While General Nakasone acknowledged that some of the data the NSA purchases is associated with electronic devices being used outside—and, in certain cases, inside—the United States, he stated that the agency does not buy domestic location information, including from phones or internet-connected cars known to be in the country.
Senator Wyden, a longtime privacy advocate and surveillance skeptic who has access to classified information as a member of the Senate Intelligence Committee, has proposed legislation that would bar the government from purchasing data about Americans that it would otherwise need a court order to obtain. In early 2021, he obtained a memo revealing that the Defense Intelligence Agency buys commercially available databases containing location data from smartphone apps and had searched them several times without a warrant for Americans’ past movements. The senator has been pushing for the government to publicly disclose more about its practices.
Correspondence with Senator Wyden, parts of which were redacted as classified, strongly suggested that other parts of the Defense Department also purchase such data. Law enforcement and intelligence agencies outside the Defense Department have similarly been buying data about Americans in ways that have drawn increasing scrutiny.

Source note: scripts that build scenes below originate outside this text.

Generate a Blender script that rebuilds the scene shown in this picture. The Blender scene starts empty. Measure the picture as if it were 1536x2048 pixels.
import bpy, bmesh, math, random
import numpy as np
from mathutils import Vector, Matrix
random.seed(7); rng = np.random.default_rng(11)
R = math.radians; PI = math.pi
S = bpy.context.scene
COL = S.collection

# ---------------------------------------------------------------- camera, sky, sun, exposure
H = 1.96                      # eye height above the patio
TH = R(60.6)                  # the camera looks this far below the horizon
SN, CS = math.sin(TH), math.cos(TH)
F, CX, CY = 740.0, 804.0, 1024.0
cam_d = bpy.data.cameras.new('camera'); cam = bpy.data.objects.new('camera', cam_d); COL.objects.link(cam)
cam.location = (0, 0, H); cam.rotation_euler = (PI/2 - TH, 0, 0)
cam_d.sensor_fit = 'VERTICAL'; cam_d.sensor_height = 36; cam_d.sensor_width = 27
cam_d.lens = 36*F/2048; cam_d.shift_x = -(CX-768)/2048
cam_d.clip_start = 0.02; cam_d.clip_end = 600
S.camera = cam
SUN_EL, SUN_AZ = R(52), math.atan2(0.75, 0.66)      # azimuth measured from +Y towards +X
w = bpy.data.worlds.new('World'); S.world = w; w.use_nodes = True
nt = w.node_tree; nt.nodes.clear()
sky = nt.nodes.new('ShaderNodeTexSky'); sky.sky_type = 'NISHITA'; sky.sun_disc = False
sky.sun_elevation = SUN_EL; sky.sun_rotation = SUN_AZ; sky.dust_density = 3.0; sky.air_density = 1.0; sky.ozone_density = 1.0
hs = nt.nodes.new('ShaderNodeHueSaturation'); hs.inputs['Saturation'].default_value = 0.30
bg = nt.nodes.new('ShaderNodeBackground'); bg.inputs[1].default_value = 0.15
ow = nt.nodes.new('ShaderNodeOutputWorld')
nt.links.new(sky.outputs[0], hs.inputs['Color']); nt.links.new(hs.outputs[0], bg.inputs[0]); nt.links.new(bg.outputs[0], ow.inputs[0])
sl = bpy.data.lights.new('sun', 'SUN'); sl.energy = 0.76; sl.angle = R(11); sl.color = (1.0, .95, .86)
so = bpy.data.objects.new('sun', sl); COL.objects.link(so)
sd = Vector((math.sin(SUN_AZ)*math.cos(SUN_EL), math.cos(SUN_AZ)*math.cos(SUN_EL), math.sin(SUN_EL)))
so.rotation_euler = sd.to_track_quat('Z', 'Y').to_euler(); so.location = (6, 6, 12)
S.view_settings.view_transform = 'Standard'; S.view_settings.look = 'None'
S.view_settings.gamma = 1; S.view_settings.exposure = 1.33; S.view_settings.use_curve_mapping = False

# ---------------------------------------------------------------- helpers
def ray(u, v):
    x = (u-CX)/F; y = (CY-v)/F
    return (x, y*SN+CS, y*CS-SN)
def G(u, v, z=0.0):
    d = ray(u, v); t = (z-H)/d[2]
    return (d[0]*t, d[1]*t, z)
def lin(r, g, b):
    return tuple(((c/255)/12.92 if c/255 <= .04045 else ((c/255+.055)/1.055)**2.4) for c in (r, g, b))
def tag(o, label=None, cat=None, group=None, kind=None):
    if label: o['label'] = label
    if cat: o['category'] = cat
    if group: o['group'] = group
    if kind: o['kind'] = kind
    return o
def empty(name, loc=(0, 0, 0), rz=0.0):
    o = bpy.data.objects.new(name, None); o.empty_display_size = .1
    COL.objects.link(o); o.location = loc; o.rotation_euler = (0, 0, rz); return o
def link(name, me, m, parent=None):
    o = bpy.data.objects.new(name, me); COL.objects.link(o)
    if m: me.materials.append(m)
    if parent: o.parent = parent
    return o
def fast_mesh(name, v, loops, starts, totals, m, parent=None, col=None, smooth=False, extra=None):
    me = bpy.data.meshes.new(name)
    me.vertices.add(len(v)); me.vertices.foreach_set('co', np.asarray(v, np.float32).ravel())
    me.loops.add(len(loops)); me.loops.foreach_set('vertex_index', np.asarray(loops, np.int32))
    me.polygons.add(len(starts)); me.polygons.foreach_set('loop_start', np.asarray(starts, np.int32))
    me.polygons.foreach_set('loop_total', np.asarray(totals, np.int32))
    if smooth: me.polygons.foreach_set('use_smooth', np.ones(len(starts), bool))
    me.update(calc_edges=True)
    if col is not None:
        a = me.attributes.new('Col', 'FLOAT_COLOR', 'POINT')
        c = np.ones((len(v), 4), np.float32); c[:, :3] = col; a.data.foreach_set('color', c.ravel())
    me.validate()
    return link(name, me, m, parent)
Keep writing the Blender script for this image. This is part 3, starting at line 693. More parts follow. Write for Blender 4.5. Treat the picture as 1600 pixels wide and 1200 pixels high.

In September, the inspector general of the Department of Homeland Security criticized several of its units for buying and using smartphone location data in violation of privacy policies. Customs and Border Protection has also indicated that it would stop purchasing such data.
Another letter to Senator Wyden from Ronald S. Moultrie, the Under Secretary of Defense for Intelligence and Security, stated that acquiring and using such data from commercial brokers was subject to various safeguards. He said the Pentagon used the data lawfully and responsibly to carry out its missions, including detecting hackers and protecting American service members. There is no legal barrier to buying data that is “equally available for purchase to foreign adversaries, U.S. companies, and private persons as it is to the U.S. government,” he added.
However, in his own letter to Ms. Haines, Senator Wyden urged intelligence agencies to adjust their practices, pointing to the Federal Trade Commission’s recent crackdown on companies that sell personal information. This month, the FTC banned a data broker formerly known as X-Mode Social from selling location data as part of a first-of-its-kind settlement. The agreement established that the agency considers trading location data—which was collected without consumers’ consent that it would be sold to government contractors for national security purposes—a violation of a provision of the Federal Trade Commission Act that prohibits unfair and deceptive practices.
Last week, the FTC unveiled a proposed settlement with another data aggregator, InMarket Media, that bars it from selling precise location data if it did not fully inform customers and obtain their consent—even if the government is not involved.
While the NSA does not appear to buy data that includes location information, Senator Wyden argued that internet metadata can also reveal sensitive information—such as whether a person is visiting websites about counseling related to suicide, substance abuse, sexual abuse, or other private matters like seeking mail-order abortion pills. In his letter, he wrote that the action against X-Mode Social should serve as a warning to the intelligence community and asked Ms. Haines to “take action to ensure that U.S. intelligence agencies only purchase data on Americans that has been obtained in a lawful manner.”